### Scene script records
»»

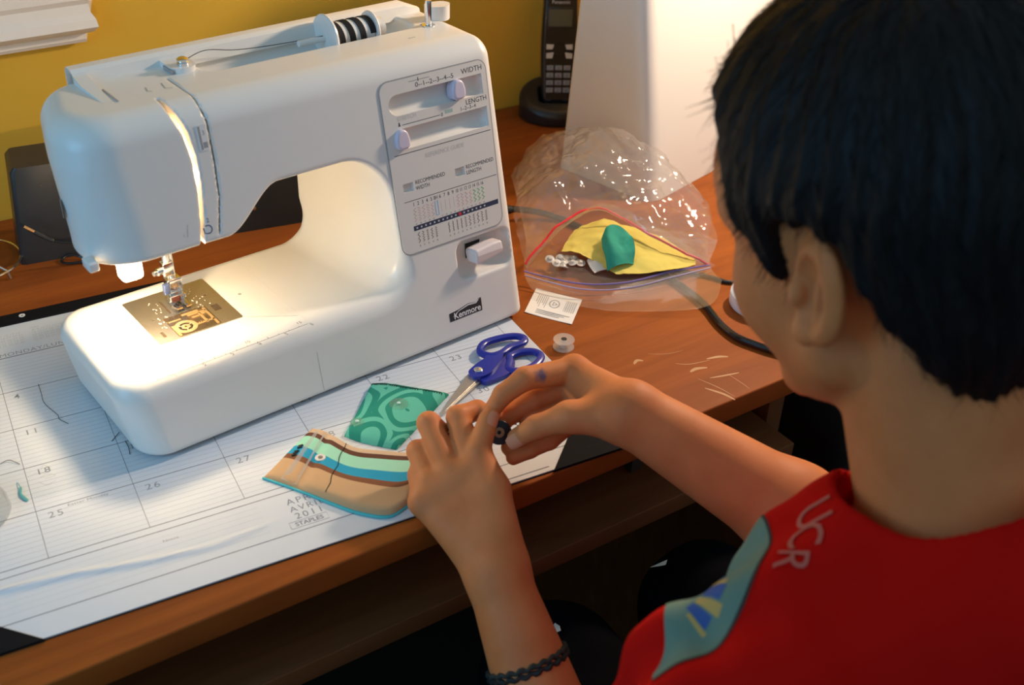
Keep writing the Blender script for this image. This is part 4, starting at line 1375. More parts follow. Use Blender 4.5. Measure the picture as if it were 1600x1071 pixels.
hs = link_mesh('handset', THS(polish(V, hand_f, 1)), F, M['black_gloss'], ph, True, 50)
FZ = .28
MB(THS).box((-1.75, 10.4, FZ - .2), (1.75, 13.2, FZ + .05), .06).build('screen_frame', M['black_plastic'], hs)
MB(THS).box((-1.55, 10.7, FZ - .1), (1.55, 12.9, FZ + .07)).build('display', plain('grey_green_lcd', (.085, .09, .06), .3), hs)
P = Print(lambda u, v: (u, v, FZ + .09), THS)
P.text('Panasonic', (0, 13.65), .62, align='CENTER', bold=.012)
P.build('phone_lettering', plain('silver_print', (.45, .45, .45), .5), hs)
keymat = plain('grey_key', (.26, .27, .29), .4)
keysrc = MB(THS).box((-1.62, .0, FZ - .1), (-.68, .62, FZ + .12), .05)
first = None
for r_ in range(4):
    for c_ in range(3):
        k_ = MB(THS).box((-1.65 + c_*1.15, 1.9 + r_*1.0, FZ - .1), (-.7 + c_*1.15, 2.55 + r_*1.0, FZ + .12), .05).build('number_key', keymat, hs)
for sx in (-1, 1):
    for r_ in range(2):
        k_ = MB(THS)
        k_.loft([[(sx*1.75, 6.5 + r_*1.2, z_), (sx*.95, 6.5 + r_*1.2 + .0, z_), (sx*.75, 7.3 + r_*1.0, z_), (sx*1.75, 7.15 + r_*1.2, z_)][::sx] for z_ in (FZ - .1, FZ + .1)])
        k_.build('function_key', plain('silver_key', (.62, .58, .50), .35), hs)
MB(THS).lathe([(0, 0), (.95, 0), (.9, .12), (.4, .1), (0, .1)], (0, 7.6, FZ - .02), (0, 0, 1), 24).build('navigation_pad', M['black_gloss'], hs)
P = Print(lambda u, v: (u, v, FZ + .06), THS)
for u_ in (-1.2, 1.2): P.text('INT' if u_ < 0 else 'HOLD', (u_, .75), .35, align='CENTER')
for r_ in range(4):
    for c_ in range(3):
        s_ = ['*0#', '789', '456', '123'][r_][c_]
        P.mb.add([(x + -1.18 + c_*1.15, y + 2.05 + r_*1.0, FZ + .13) for x, y in text2d(s_, .5, align='CENTER')[0]], text2d(s_, .5, align='CENTER')[1])
P.build('key_lettering', M['ink'], hs)

# ---- white casing behind the bag
cs = thing('equipment_casing', (82, 14, 0), 'tall white plastic casing with a rounded corner behind the clear bag', 'casing')
def casing_ring(z):
    t = z/23.7
    A = np.array([68.8, 20.3]) + t*np.array([.5, -1.5]); B_ = np.array([73.7, 6.7]) + t*np.array([-1.2, 3.2])
    e = np.array([.94, .34])
    p = [B_, B_ + e*30, A + e*28, A]
    rr = [2.2, 2, 2, .8]
    out = []
    for i in range(4):
        c = p[i]; d0 = p[i - 1] - c; d1 = p[(i + 1) % 4] - c
        d0 = d0/np.linalg.norm(d0); d1 = d1/np.linalg.norm(d1)
        for k in range(9):
            s = k/8
            out.append(tuple(c + d0*rr[i]*(1 - s)**2 + d1*rr[i]*s**2) + (z,))
    return out
MB().loft([casing_ring(z) for z in (.05, 8, 16, 24, 32, 36)]).build('casing_shell', plain('white_casing_plastic', (.84, .80, .73), .4), cs, True, 40)
for p_ in ((70.2, 15.8, 14.5), (71.6, 12.0, 10.8)):
    pass

# ---- clear zip bag with its contents
from itertools import product
def surf(rows, nu, nv):
    """Catmull-Rom surface through a grid of control points"""
    A = np.array(rows, float)
    B_ = np.stack([smooth_path(A[i], nu//(A.shape[1] - 1)) for i in range(A.shape[0])])
    return np.stack([smooth_path(B_[:, j], nv//(A.shape[0] - 1)) for j in range(B_.shape[1])], 1)
def vnoise(P, s, seed):
    """smooth value noise"""
    r = np.random.default_rng(seed)
    tab = r.random((64, 64, 8))
    q = np.asarray(P)*s + 100
    i = np.floor(q).astype(int); f = q - i; f = f*f*(3 - 2*f)
    def g(a, b, c): return tab[(i[..., 0] + a) % 64, (i[..., 1] + b) % 64, (i[..., 2] + c) % 8]
    fx, fy, fz = f[..., 0], f[..., 1], f[..., 2]
    return ((g(0, 0, 0)*(1 - fx) + g(1, 0, 0)*fx)*(1 - fy) + (g(0, 1, 0)*(1 - fx) + g(1, 1, 0)*fx)*fy)*(1 - fz) + ((g(0, 0, 1)*(1 - fx) + g(1, 0, 1)*fx)*(1 - fy) + (g(0, 1, 1)*(1 - fx) + g(1, 1, 1)*fx)*fy)*fz
def crumple(P, amp, seed):
    n = 0
    for k, s in enumerate((.16, .36, .8, 1.5)):
        n = n + (np.abs(vnoise(P, s, seed + k) - .5)*2 - .35)/(1.7**k)
    return n*amp
bag = thing('zip_bag', (64, 2, 0), 'crumpled clear plastic zip bag with a red and a purple closure line', 'bag')
up = [[(51.5, -2.5, 1.8), (56.5, -1.2, 4.8), (62, -.6, 6.0), (66.5, -5.6, 4.2), (70.8, -9.6, .9)],
      [(51.8, -1.7, 1.6), (57, .2, 4.3), (62.2, .6, 4.7), (65.7, -5.5, 3.4), (70.4, -9.2, .8)],
      [(54, 5, 3.5), (58.5, 6, 7), (63.5, 5, 7.8), (69, 1, 6.3), (74, -4, 1.6)],
      [(57.5, 10.5, 4.4), (62.3, 10.5, 6.8), (67.3, 10.6, 9.6), (71.6, 4.6, 8.4), (76, -1, 2.6)],
      [(59.5, 16, 2.8), (64, 16, 6.6), (68.8, 13.6, 8.0), (72.2, 7.6, 7.2), (77.5, 2.2, 1.8)]]
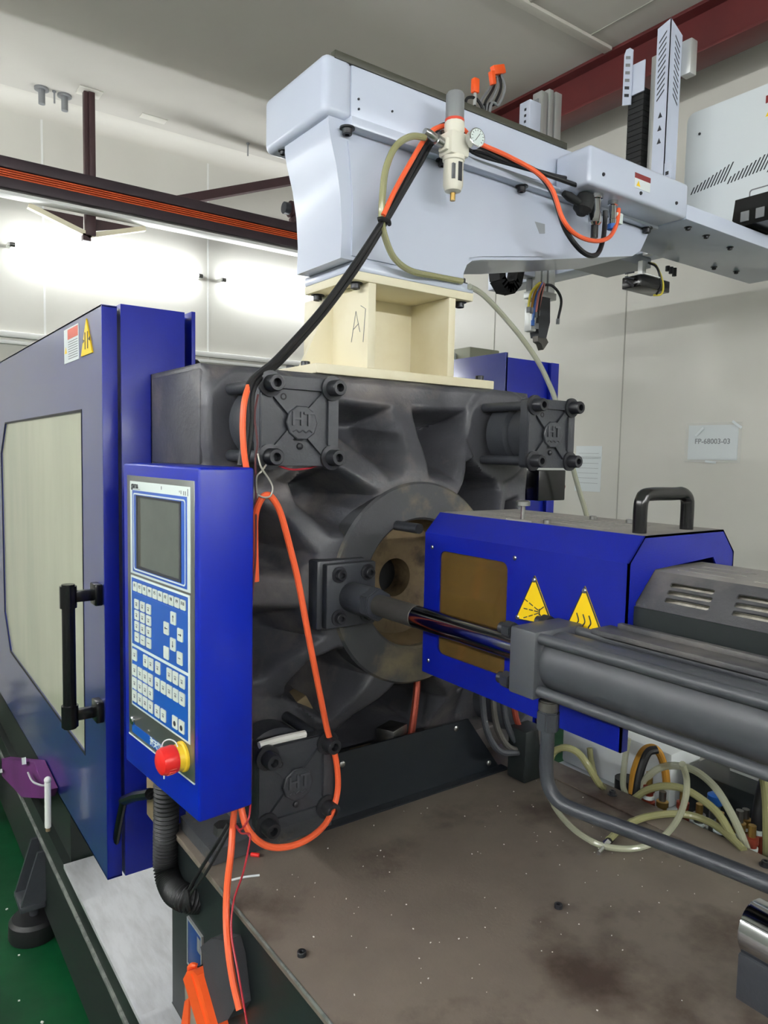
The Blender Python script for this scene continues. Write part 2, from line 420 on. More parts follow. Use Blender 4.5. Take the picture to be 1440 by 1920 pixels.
# steel girder along the right wall
gd = thing('steel_girder', 'dark red steel I-beam running under the ceiling along the right wall', 'beam', (3.25, 1.0, 3.465))
MB().box(3.18, 3.33, YF, YB, 3.465, 3.481, 0.002).build('bottom_flange', 'maroon_paint', gd)
MB().box(3.245, 3.262, YF, YB, 3.481, 3.674).build('web', 'maroon_paint', gd)
MB().box(3.18, 3.33, YF, YB, 3.674, 3.69, 0.002).build('top_flange', 'maroon_paint', gd)
# flanged stubs, a bolt and small fixings on the ceiling
for (x, y, which) in ((0.935, 4.764, 'left'), (1.062, 4.771, 'right')):
    s = thing('ceiling_stub', 'short grey pipe stub with a flange in the ceiling, %s one of the two' % which, 'pipe', (x, y, 3.69), group='pipe stubs in the ceiling')
    MB().cyl((x, y, 3.678), (x, y, 3.69), 0.040, 20).build('flange', 'grey_plastic', s)
    MB().cyl((x, y, 3.60), (x, y, 3.679), 0.019, 16).build('stub', 'grey_plastic', s)
for (x, y, h, lab) in ((1.002, 4.755, 0.07, 'thin grey threaded bolt hanging between the two pipe stubs'), (2.213, 4.70, 0.085, 'thin grey threaded bolt hanging alone from the ceiling')):
    o = MB().cyl((x, y, 3.69-h), (x, y, 3.69), 0.005, 8).cyl((x, y, 3.682), (x, y, 3.69), 0.011, 10).build('ceiling_bolt', 'grey_plastic')
    tag(o, lab, 'bolt')
o = MB().box(1.50, 1.66, 4.70, 4.77, 3.684, 3.69, 0.002).build('ceiling_sensor', 'ceiling_trim'); tag(o, 'flat pale cover plate on the lit strip of ceiling', 'cover')

# ------------------------------------------------------------------ papers on the right wall
sg = thing('wall_sign', 'white sheet in a clear sleeve with a printed code on the right wall', 'sign', (3.6, 2.06, 1.6))
MB().box(3.5965, 3.5995, 1.925, 2.195, 1.605, 1.785).build('sheet', 'paper', sg)
text('lettering', 'FP-68003-03', 0.038, 'ink_grey', 0.0004, sg, (3.596, 2.060, 1.700), FACE_NX, bold=0.0006)
cr = MB(); N = 14; M = 10; rng = random.Random(3); V = []
for i in range(N+1):
    for j in range(M+1):
        V.append((3.592+rng.uniform(-0.003, 0.002), 1.905+0.305*i/N, 1.592+0.207*j/M))
cr.poly(V, [(i*(M+1)+j, (i+1)*(M+1)+j, (i+1)*(M+1)+j+1, i*(M+1)+j+1) for i in range(N) for j in range(M)]).build('clear_sleeve', 'sleeve', sg)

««

Repeat the entries above verbatim, but only from the line that has "The Blender Python" down to the line that has "of ceiling', 'cover')", inclusive.

The Blender Python script for this scene continues. Write part 2, from line 420 on. More parts follow. Use Blender 4.5. Take the picture to be 1440 by 1920 pixels.
# steel girder along the right wall
gd = thing('steel_girder', 'dark red steel I-beam running under the ceiling along the right wall', 'beam', (3.25, 1.0, 3.465))
MB().box(3.18, 3.33, YF, YB, 3.465, 3.481, 0.002).build('bottom_flange', 'maroon_paint', gd)
MB().box(3.245, 3.262, YF, YB, 3.481, 3.674).build('web', 'maroon_paint', gd)
MB().box(3.18, 3.33, YF, YB, 3.674, 3.69, 0.002).build('top_flange', 'maroon_paint', gd)
# flanged stubs, a bolt and small fixings on the ceiling
for (x, y, which) in ((0.935, 4.764, 'left'), (1.062, 4.771, 'right')):
    s = thing('ceiling_stub', 'short grey pipe stub with a flange in the ceiling, %s one of the two' % which, 'pipe', (x, y, 3.69), group='pipe stubs in the ceiling')
    MB().cyl((x, y, 3.678), (x, y, 3.69), 0.040, 20).build('flange', 'grey_plastic', s)
    MB().cyl((x, y, 3.60), (x, y, 3.679), 0.019, 16).build('stub', 'grey_plastic', s)
for (x, y, h, lab) in ((1.002, 4.755, 0.07, 'thin grey threaded bolt hanging between the two pipe stubs'), (2.213, 4.70, 0.085, 'thin grey threaded bolt hanging alone from the ceiling')):
    o = MB().cyl((x, y, 3.69-h), (x, y, 3.69), 0.005, 8).cyl((x, y, 3.682), (x, y, 3.69), 0.011, 10).build('ceiling_bolt', 'grey_plastic')
    tag(o, lab, 'bolt')
o = MB().box(1.50, 1.66, 4.70, 4.77, 3.684, 3.69, 0.002).build('ceiling_sensor', 'ceiling_trim'); tag(o, 'flat pale cover plate on the lit strip of ceiling', 'cover')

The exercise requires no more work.